Thomas Barr's remarkable interview following his 400m hurdles final also suggested a rare integrity. A few minutes after missing out on an Olympic gold medal by five-hundredths of a second, Barr was willing to go through the race bit by bit even as his emotions were obviously on the verge of overpowering him. Once more there were no clichés, no pat formulations. Thomas Barr had no fear of letting his own personality shine through.

WATCH: The touching moment when Thomas Barr met his parents for the first time after his Olympic heroics

Murphy and Barr also dealt a significant blow to two other key beliefs. You'd imagine that the deeds of Brian O'Driscoll, Ronan O'Gara et al would have long ago scotched the idea that ­middle-class people aren't every bit as fiercely competitive in the sporting arena as their working-class counterparts. Yet bogus salt-of-the-earth nonsense about the necessity for sportsmen to have some acquaintance with ­economic misery continues to do the rounds, most of it propagated by romantically guilty ­middle-class pundits. Those who commented in the wake of Murphy's medal winning performance that sailing is 'a middle class sport' were making no point at all. There were a lot of very tough people out there on the water in Rio, and the Dublin woman was as tough as any of them, or any boxer come to think of it.

Similarly, how many times have we heard talk about sportsmen 'putting their life on hold' or suffering ­financially because apparently you can't play ­inter-county football and do well at work at the same time? Well Thomas Barr has managed to become truly world-class in one of the hardest events in the most competitive sport at the Olympics while earning a first-class honours degree in Mechanical Engineering and a Masters in Sports Performance.
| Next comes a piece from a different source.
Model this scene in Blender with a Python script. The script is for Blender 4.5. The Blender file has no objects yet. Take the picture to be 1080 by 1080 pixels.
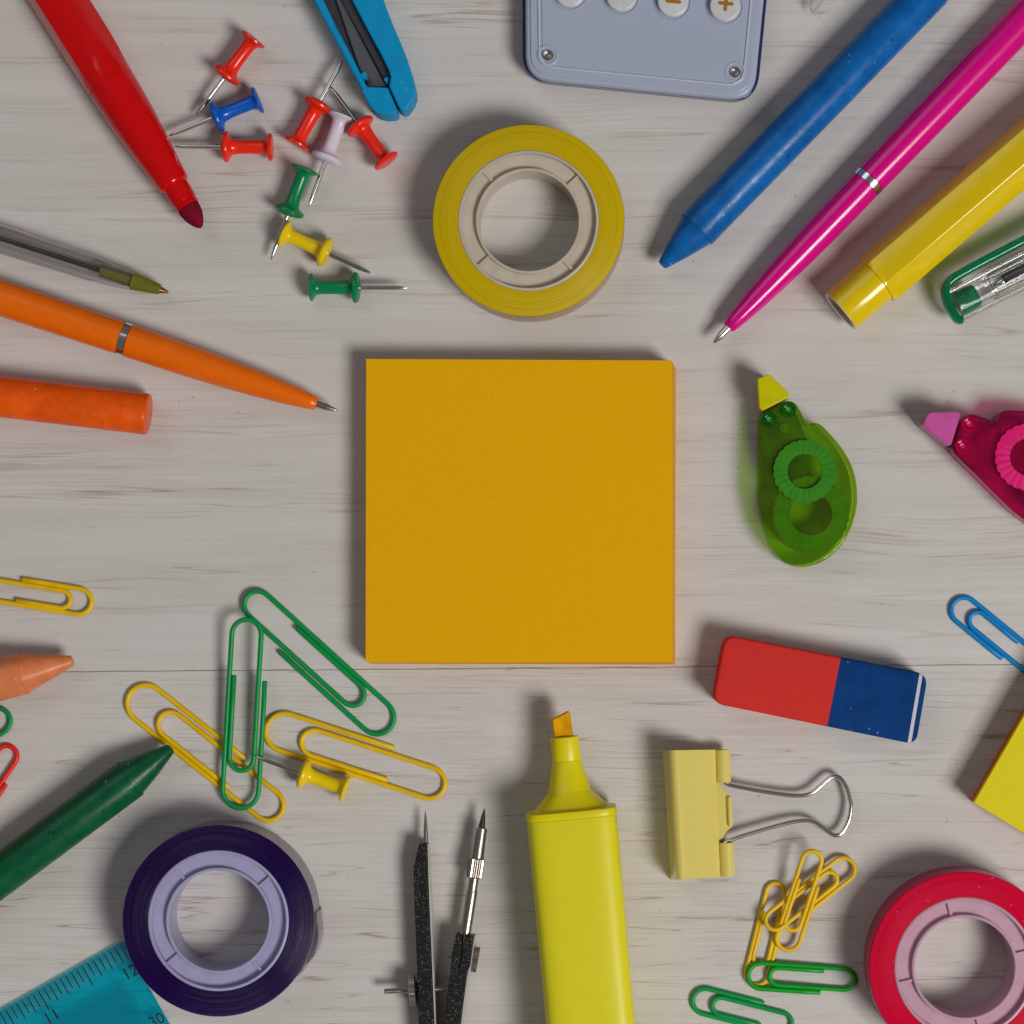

This kind of life-sport balance is not an unusual thing among our athletes and it strikes me as a very healthy thing indeed.

This year has at times seemed like a deliberate demonstration of the grimmer potentialities of existence. Life does have its grim aspects. But sport shouldn't be one of them. If we can all take away from Rio the lesson that you can do well at sport without sacrificing your soul, your sense of humour and your smile, then the last fortnight will have been a very worthwhile experience indeed.